NA: I guess they were happy to see me as well as I was happy to see them.

TI: So although you had not seen them very much, there was a fondness, kind of a brotherly fondness for them?

NA: I beg your pardon?

TI: That you were fond or you were happy to see them, even though you had...

NA: Yes, right, we were happy to see them. And since they were eight years older than me, and my dad was quite a businessman, and so all these, all the years he was sending money back to Japan, to Grandma, who was taking care of the three, but on top of that, he was also saving most of the money that he was making selling nursery trees and working for Mr. Cairns. So by the time the boys came back, the twins came back, he had enough money to buy a farm. So he bought one, and up to then, he couldn't buy a farm because the Isseis, due to the California discrimination law, they could not own property. So there he had, he had money, but no property. So as soon as the boys came, twins came back, they were old enough, Dad said, "Well, it's time to buy land." So all these, money that he had accumulated, he bought a 10-acre piece farm, a 40-acre piece farm, and put it all in the boys' name, twins' name. And so now, Dad got his other dream. The first dream was coming to America, get rich quick and go back home, or to actually settle in the United States because he found out it was a land of opportunity, he was making all kinds of money.
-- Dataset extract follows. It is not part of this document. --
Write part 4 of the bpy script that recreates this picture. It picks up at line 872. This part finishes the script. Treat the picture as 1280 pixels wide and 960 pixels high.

And so I'm... so here he was, he had all this money to buy all this lands, so he bought... did I mention the 10-acre piece and the 40-acre pieces? And then as the years went by, he had an opportunity to buy a pool hall in the, in town, so he bought a pool hall. And it had a beer parlor in it, and Dad liked his alcohol. And so I'm quite sure that's why he bought the pool hall, because it had the beer parlor, and he'd go over there and...

TI: And so when you said your father liked the alcohol, was it like, with his friends he would like to have...

NA: Socialize?

TI: Socialize.

NA: Right. It started out with sake, you know. In the years during the prohibition, the Japanese from Japan still had their liquor, they could make sake out of rice. And so Dad used to socialize by going to his friend and drink a sake and then he would invite others to come and to have social drinks with him. And then on top of that, after work, I guess he used to patronize that beer parlor after work, and he finally bought it. And then he bought another...

TI: Yeah, before we go there, I'm interested about the sake. So it sounds like farmers would make their own sake. Were there some that were known as better sake-makers than others? Did they ever talk about that, like, "This farmer had the best sake and this one didn't?'

NA: I didn't hear about that, but I knew, I knew some of the families where the father made the sake, the kids used to get into it and they, they would come, come to school. We all went to the same country school because it was more or less segregated. No farmer's kid ever went into town to go to school, we all had to go to a school two miles away out in the country, and that's where all the Japanese farmers' kids like me attended grade school, first to eighth grade. And it was only a two-room school, first to fourth grade was one room, and fifth to eighth grade was the other room.